Entering the premium card market with the Sapphire Reserve, JPMorgan dramatically undercut the pricing of the Platinum Card of American Express Co (AXP.N) and the Prestige Card of Citigroup Inc. (C.N) It also lured credit card spending from customers of Bank of America Corp (BAC.N).

An American Express executive earlier this year called the move a "full frontal assault" on the Platinum Card. On Thursday, a Citigroup executive said that after JPMorgan's move Citi changed course and turned its marketing toward no-fee cards that offer free borrowing for as long 21 months instead of travel rewards.

"We shifted our focus away from rewards because of the competitive heat," Citigroup Chief Financial Officer John Gerspach said in a conference call with reporters on Thursday after the bank posted quarterly results.

Bank of America introduced a new rewards card in September but was "very careful to balance the customer value with the shareholder value," Chief Financial Officer Paul Donofrio told analysts on Friday after the bank reported results.

Investors are concerned that card issuers are stretching too far as they compete for business, whether through extra givebacks to customers or by granting more credit to riskier borrowers. On Thursday, disclosures by JPMorgan and Citigroup that they had increased provisions for credit losses hurt their shares even though the two reported profits that beat expectations.

JPMorgan's invasion of the premium card business illustrates how Chief Executive Jamie Dimon is leveraging the scale and strength of his bank, the biggest in the United States, to undercut profit margins of competitors and take away business, analysts said.

"This is another example of Dimon's scorched earth strategy," said one analyst, who declined to be named talking so bluntly about the bank's tactics.

JPMorgan has also muscled in since the financial crisis on European debt, fixed income trading, securities custody for institutional investors and commercial lending.
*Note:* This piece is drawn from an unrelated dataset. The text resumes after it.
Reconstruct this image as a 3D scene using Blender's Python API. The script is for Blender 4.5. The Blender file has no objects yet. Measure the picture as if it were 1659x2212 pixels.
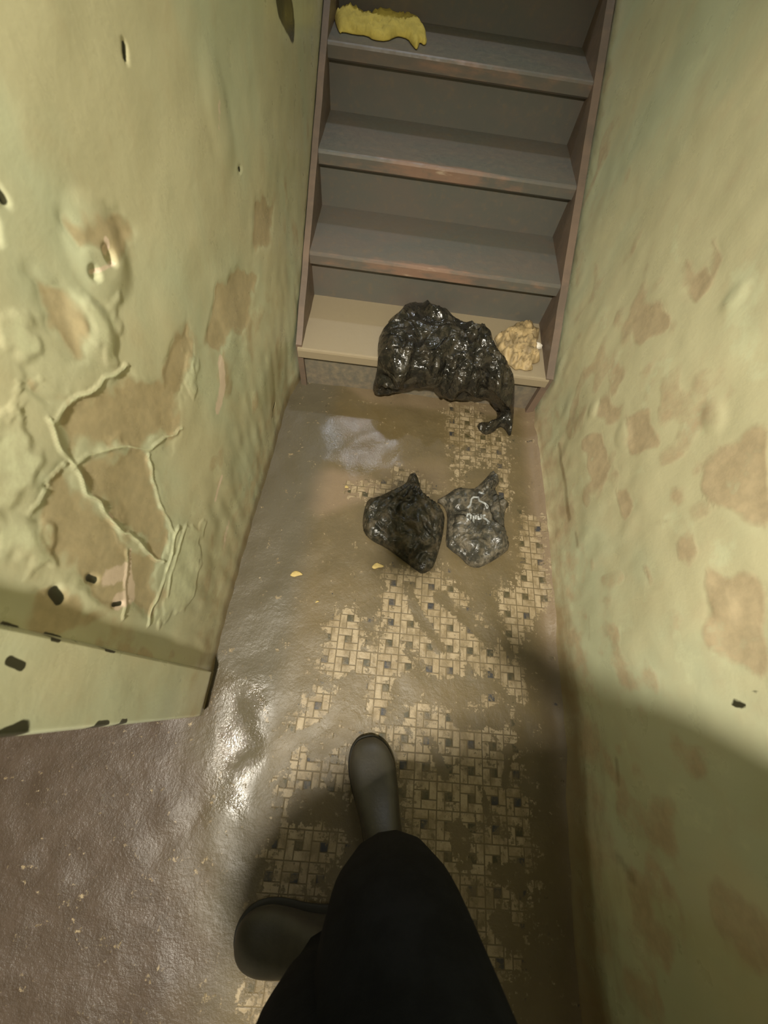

Earlier this year Dimon quoted Jeff Bezos of Amazon.com as saying "your margin is my opportunity," noted analyst Jason Goldberg of Barclays. "JPMorgan is trying to bring some of that to the financial space," Goldberg said.

The company has not given an exact cost for the Sapphire Reserve foray. It has said it must account for the expense of signing customers in the first year and that those costs have run as much as $200 million each quarter.

That $800 million a year is a lot of money for most companies, but less so for JPMorgan, which this year is expected to earn about $25 billion, one analyst said.

BIGGER SHARE OF CUSTOMERS' WALLETS

The move on premium cards is also an example of how Dimon's lieutenants throughout the bank look for thin spots in their market penetration. When JPMorgan brought out Sapphire Reserve, its no-fee, low-fee and cash-back cards had already made it a strong second to American Express in card spending, according to the Nilson Report.

But it needed a premium travel card of its own for its customers, Jennifer Piespzak, chief executive for Chase Card Services, said in an interview.

"For us to be able to earn the greatest share of the customer wallet, we don’t want them to have American Express Platinum," she said. "We want them to have Sapphire Reserve."

JPMorgan earlier this year cut its sign-up bonus for Sapphire Reserve in half, saying the initial offer was to attract a base of users.

Now the bank is trying to hold and consolidate the territory it has taken. It has kept the spending credits and travel perks attractive enough that Low said he is paying the annual $450 fee again to renew and tossing other cards in his sock drawer.

And, the bank is promoting Sapphire Reserve in the first television ads it has launched in 18 months for a consumer credit card. The ads show late night talk show wit James Corden asking millennials to plan his next vacation as they travel the world with the card.

Winning over millennials has been the goal from the start, said Pam Codispoti, the executive in charge of the card, who was recently promoted to be in charge of the bank's 5,000-plus branches.

"We want to build lifelong relationships as they buy their first car, invest in their first home, and build their deposits and investments," Codispoti said in an interview.

JPMorgan declined to tell reporters or analysts on Thursday how many people have dropped the card or whether holders are borrowing as much the company has been counting on.

Codispoti said, "We feel good about what we are seeing, but it is really early" to say how the card's story will end.